Il est "stupide et absurde" de suspecter la Russie, a contre-attaqué mercredi le Kremlin, rappellant que le gaz qui s'échappe des gazoducs "coûte cher" et lui appartient. "Il était assez prévisible" que certains mettent la Russie en cause, a déclaré à la presse le porte-parole du Kremlin, Dmitri Peskov.

"D'autres pays ont intérêt à ce que le pipeline ne puisse plus jamais fonctionner", souligne une source militaire française. Les adversaires de Nord Stream 2 sont nombreux depuis des années, Etats-Unis en tête. Le 7 février dernier, peu avant l'invasion russe en Ukraine, le président américain Joe Biden avait évoqué la possibilité d'y "mettre fin"Interrogé sur la méthode employée, il avait répondu : "Nous serons capables de le faire." La vidéo circule abondamment depuis 24 heures sur les réseaux sociaux.

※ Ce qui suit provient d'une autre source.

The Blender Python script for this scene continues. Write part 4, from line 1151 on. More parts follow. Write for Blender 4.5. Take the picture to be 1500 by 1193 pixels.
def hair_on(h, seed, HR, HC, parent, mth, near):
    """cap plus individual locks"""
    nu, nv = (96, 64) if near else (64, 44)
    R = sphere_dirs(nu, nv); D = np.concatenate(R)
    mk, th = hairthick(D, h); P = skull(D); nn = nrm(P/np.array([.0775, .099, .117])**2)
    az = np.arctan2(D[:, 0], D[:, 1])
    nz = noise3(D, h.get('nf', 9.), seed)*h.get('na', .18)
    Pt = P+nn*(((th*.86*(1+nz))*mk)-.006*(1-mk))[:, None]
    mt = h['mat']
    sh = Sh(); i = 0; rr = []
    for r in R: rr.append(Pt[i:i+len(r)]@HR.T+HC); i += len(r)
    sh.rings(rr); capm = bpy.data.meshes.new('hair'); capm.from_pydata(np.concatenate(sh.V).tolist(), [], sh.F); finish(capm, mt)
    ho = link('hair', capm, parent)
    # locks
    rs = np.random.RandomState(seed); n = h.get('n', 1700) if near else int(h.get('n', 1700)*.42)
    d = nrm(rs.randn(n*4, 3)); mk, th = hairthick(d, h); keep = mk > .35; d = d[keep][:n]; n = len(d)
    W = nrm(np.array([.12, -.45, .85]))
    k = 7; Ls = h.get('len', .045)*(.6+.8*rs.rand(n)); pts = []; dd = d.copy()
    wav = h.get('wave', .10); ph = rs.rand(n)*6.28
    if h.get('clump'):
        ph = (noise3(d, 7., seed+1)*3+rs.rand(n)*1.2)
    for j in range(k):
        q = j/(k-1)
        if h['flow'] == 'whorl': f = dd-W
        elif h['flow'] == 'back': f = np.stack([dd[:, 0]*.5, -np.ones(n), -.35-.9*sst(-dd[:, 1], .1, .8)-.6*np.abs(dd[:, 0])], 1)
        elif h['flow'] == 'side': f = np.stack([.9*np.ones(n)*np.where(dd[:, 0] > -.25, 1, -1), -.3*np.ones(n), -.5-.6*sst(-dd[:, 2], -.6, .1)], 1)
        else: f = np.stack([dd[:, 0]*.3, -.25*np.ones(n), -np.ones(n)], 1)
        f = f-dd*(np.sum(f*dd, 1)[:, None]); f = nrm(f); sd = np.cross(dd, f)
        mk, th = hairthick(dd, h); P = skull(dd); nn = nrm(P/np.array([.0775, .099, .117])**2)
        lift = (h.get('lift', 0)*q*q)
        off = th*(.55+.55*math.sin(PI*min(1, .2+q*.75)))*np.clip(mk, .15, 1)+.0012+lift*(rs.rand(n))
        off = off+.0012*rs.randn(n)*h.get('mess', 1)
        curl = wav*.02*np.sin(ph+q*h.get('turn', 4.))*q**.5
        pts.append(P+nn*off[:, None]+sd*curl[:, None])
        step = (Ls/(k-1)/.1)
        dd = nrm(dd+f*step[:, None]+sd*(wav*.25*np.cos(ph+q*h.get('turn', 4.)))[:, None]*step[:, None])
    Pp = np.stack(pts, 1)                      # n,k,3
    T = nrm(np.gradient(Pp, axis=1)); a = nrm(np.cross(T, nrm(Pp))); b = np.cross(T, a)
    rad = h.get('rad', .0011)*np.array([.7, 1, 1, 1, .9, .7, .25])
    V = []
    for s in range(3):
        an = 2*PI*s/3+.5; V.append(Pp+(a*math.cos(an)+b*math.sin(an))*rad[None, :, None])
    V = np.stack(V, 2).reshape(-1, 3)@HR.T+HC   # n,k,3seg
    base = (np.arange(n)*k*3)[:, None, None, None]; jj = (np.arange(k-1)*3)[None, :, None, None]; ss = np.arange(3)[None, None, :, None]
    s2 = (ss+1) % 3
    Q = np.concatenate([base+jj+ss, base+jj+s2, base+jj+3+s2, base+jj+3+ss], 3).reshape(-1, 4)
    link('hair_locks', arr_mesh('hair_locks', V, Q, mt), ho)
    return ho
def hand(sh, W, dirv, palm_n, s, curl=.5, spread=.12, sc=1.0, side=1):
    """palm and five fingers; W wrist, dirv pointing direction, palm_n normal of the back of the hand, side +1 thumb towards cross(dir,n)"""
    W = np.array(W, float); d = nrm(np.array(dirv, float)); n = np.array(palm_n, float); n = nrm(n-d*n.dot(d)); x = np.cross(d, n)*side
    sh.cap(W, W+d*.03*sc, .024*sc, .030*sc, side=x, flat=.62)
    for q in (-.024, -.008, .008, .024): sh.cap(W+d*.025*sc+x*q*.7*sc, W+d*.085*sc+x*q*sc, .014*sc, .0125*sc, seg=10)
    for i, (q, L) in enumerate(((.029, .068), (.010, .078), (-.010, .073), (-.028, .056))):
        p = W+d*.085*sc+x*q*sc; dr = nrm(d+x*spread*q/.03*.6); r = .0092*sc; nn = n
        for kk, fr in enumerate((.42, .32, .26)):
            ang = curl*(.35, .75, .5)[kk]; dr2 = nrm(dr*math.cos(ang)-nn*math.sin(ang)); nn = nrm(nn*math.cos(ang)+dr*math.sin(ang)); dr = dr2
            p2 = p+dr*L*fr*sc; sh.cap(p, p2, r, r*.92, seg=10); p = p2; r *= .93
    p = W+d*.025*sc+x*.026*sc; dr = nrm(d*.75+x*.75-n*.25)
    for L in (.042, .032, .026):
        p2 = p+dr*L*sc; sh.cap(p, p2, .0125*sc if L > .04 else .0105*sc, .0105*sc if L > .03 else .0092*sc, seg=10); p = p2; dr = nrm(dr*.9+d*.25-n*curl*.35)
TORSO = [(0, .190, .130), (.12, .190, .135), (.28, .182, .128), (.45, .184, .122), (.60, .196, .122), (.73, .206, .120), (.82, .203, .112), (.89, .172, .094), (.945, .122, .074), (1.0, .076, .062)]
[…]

Moscou n'a pas manqué de réagir, interpellant mercredi le président américain Joe Biden sur les fuites. "Le président américain est obligé de répondre à la question de savoir si les Etats-Unis ont mis à exécution leur menace", a lancé sur Telegram la porte-parole de la diplomatie russe Maria Zakharova. Une insinuation qualifiée le même jour de "ridicule" par la porte-parole du Conseil de sécurité nationale de la Maison Blanche, Adrienne Watson. Le Kremlin a affirmé avoir l'intention de demander une réunion du Conseil de sécurité de l'ONU sur le sujet. 

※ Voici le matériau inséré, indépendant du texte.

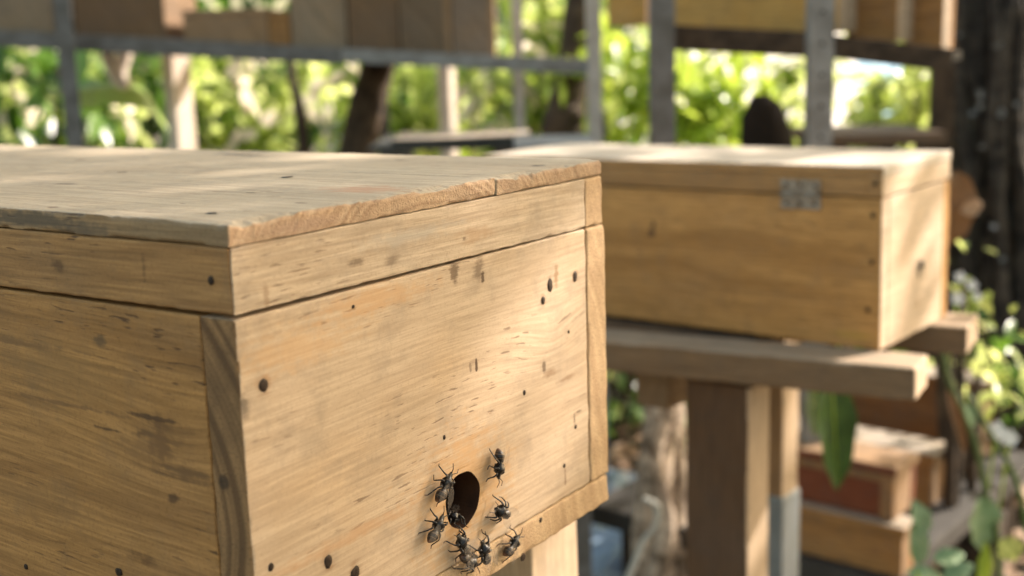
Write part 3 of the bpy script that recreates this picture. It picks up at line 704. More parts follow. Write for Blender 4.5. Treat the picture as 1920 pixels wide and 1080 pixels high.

Des gazoducs déjà au cœur d'un bras de fer géopolitique

Les deux pipelines font l'objet d'une bataille géopolitique ces derniers mois. Construit en parallèle au gazoduc Nord Stream 1, le pipeline Nord Stream 2 était destiné à doubler la capacité d'importation de gaz russe en Allemagne. Mais sa mise en service a été suspendue par Berlin, en représailles contre l'invasion de l'Ukraine par Moscou. Gazprom a par ailleurs progressivement réduit les volumes de gaz livrés par Nord Stream 1 jusqu'à la fermeture complète du gazoduc à la fin du mois d'août, accusant les sanctions occidentales d'avoir retardé les réparations nécessaires du pipeline.